Study Notes on Demand Elasticity
Understanding Demand Elasticity
Definition of Demand Elasticity
- Demand elasticity measures the responsiveness of quantity demanded to a change in price.
Types of Demand Elasticity
- Elastic Demand
- Occurs when the percentage change in quantity demanded is greater than the percentage change in price.
- For example, if a 5 percent increase in price leads to an 8 percent decrease in quantity demanded, the formula used to determine elasticity is:
\text{Elasticity} = \frac{\text{Percentage Change in Quantity Demanded}}{\text{Percentage Change in Price}}
- Inelastic Demand
- Occurs when the percentage change in quantity demanded is less than the percentage change in price.
- Unit Elastic Demand
- Occurs when the percentage change in quantity demanded is equal to the percentage change in price.

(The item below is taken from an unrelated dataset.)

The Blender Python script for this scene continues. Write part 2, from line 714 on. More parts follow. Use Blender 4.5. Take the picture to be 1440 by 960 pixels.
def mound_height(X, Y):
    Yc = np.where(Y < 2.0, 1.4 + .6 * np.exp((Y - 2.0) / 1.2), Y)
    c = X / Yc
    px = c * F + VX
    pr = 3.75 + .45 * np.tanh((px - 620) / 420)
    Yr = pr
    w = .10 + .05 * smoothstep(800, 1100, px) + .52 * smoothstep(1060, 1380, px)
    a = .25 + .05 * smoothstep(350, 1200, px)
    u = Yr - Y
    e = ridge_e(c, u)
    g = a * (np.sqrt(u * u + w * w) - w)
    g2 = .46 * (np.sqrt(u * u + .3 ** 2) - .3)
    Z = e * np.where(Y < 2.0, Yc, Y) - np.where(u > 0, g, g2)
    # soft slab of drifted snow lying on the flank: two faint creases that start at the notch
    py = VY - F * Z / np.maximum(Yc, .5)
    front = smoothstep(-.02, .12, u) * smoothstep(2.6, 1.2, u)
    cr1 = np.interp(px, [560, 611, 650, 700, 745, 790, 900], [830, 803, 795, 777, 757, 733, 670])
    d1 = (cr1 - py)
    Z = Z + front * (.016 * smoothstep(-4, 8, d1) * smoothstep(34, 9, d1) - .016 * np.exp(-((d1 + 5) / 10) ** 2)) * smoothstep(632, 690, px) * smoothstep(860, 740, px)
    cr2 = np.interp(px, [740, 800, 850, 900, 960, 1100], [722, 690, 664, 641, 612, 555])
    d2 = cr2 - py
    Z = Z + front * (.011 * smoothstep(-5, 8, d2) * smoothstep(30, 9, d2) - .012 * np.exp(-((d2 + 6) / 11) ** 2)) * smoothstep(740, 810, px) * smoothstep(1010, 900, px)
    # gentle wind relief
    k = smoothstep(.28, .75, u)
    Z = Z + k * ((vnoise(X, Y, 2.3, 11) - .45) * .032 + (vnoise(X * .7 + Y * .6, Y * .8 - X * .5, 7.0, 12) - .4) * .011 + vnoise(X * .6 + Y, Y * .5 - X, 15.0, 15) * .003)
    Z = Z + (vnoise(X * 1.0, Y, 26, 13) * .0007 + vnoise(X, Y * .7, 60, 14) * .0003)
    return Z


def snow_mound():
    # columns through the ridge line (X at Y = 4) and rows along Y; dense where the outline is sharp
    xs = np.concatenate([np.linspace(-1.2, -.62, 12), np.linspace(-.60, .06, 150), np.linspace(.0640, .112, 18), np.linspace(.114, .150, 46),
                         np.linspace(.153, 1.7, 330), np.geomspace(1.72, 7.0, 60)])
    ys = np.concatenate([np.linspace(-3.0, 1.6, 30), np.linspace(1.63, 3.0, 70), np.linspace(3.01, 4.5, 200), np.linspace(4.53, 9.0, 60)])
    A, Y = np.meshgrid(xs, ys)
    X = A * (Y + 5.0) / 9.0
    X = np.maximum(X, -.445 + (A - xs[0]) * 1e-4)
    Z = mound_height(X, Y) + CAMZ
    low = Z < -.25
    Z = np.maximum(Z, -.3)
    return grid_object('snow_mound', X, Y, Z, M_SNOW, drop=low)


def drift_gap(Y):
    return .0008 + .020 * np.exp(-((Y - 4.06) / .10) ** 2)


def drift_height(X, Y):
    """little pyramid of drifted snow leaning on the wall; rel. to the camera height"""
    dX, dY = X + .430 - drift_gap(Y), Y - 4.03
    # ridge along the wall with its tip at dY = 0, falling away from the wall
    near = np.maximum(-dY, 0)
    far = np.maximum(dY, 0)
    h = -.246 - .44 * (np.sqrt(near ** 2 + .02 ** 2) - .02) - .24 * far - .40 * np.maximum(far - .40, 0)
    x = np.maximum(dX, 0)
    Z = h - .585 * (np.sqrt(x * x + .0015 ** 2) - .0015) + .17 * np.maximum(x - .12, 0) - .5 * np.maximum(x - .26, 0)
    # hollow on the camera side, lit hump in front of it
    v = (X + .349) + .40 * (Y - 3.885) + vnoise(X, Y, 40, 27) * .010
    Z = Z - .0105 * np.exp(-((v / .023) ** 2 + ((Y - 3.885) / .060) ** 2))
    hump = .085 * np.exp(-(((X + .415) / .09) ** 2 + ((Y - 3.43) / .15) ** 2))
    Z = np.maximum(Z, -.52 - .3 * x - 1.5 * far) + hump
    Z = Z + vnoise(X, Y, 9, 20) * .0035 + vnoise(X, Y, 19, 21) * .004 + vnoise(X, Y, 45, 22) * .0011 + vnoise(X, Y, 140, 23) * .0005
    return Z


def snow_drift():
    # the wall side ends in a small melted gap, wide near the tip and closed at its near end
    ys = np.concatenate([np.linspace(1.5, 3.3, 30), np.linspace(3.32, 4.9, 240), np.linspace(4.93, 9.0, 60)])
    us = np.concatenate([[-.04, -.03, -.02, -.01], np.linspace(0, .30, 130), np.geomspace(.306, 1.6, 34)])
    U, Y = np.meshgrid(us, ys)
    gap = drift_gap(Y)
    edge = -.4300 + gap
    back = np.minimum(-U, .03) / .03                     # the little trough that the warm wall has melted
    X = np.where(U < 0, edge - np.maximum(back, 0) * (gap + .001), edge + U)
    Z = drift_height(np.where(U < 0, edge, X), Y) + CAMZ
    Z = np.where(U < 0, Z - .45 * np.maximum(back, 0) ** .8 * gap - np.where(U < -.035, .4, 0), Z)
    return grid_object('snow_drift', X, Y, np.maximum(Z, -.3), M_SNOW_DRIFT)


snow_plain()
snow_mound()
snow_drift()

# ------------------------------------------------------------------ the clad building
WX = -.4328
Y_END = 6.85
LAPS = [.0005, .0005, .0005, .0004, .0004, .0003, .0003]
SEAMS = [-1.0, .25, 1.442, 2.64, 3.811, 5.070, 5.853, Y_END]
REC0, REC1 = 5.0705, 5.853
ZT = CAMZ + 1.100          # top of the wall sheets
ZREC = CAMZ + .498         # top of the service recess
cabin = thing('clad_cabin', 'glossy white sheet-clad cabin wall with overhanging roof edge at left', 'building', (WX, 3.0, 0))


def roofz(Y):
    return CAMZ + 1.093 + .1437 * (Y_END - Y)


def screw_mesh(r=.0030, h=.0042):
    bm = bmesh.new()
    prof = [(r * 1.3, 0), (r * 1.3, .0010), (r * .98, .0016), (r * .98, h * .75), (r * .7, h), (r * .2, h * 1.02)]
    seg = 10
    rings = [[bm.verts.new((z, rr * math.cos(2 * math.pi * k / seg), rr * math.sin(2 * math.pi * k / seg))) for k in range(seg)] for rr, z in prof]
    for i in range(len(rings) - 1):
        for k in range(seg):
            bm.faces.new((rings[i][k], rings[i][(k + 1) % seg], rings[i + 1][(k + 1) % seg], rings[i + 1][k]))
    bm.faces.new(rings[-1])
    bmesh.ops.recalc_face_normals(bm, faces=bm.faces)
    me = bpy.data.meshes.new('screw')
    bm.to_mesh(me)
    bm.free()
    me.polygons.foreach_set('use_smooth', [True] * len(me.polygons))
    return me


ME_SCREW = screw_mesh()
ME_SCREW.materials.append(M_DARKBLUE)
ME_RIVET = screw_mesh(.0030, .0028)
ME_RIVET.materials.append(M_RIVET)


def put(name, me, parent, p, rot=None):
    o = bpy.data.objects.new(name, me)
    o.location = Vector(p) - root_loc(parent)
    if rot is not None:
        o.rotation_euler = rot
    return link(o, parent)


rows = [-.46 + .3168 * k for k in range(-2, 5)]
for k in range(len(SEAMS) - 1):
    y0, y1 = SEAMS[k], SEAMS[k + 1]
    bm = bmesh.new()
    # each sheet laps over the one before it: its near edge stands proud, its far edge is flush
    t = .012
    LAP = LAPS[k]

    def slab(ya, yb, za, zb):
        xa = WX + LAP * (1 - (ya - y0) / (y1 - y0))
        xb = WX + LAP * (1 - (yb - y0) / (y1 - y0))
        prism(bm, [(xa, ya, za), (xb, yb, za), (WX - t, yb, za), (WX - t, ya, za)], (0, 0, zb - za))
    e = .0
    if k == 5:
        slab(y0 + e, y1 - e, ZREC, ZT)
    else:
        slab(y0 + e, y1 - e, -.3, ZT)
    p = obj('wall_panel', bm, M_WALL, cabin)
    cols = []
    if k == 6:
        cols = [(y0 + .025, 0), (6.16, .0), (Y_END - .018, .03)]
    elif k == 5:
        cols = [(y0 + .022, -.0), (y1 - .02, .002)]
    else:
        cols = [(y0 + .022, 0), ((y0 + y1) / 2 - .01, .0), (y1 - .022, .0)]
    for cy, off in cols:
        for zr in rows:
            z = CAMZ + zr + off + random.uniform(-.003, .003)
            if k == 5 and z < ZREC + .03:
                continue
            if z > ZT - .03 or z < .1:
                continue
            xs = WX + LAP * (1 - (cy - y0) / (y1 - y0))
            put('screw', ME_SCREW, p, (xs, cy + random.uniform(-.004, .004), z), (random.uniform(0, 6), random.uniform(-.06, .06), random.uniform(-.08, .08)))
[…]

- Perfectly Inelastic Demand
- Occurs when the quantity demanded does not change regardless of the price change.
Scenario Analysis
- Given:
- Price increase = 5%
- Quantity demanded decrease = 8%
- Calculation:
- Plugging into the formula:
\text{Elasticity} = \frac{-8\%}{5\%} = -1.6 - Interpretation:
- Since the absolute value of the elasticity (1.6) is greater than 1, this indicates that the demand is elastic.
Conclusion and Answer
- Based on the analysis that a 5 percent price increase leads to an 8 percent decrease in quantity demanded, demand is elastic.
Implications
- Elastic demand suggests that consumers are responsive to price changes, which can influence pricing strategy and revenue for businesses.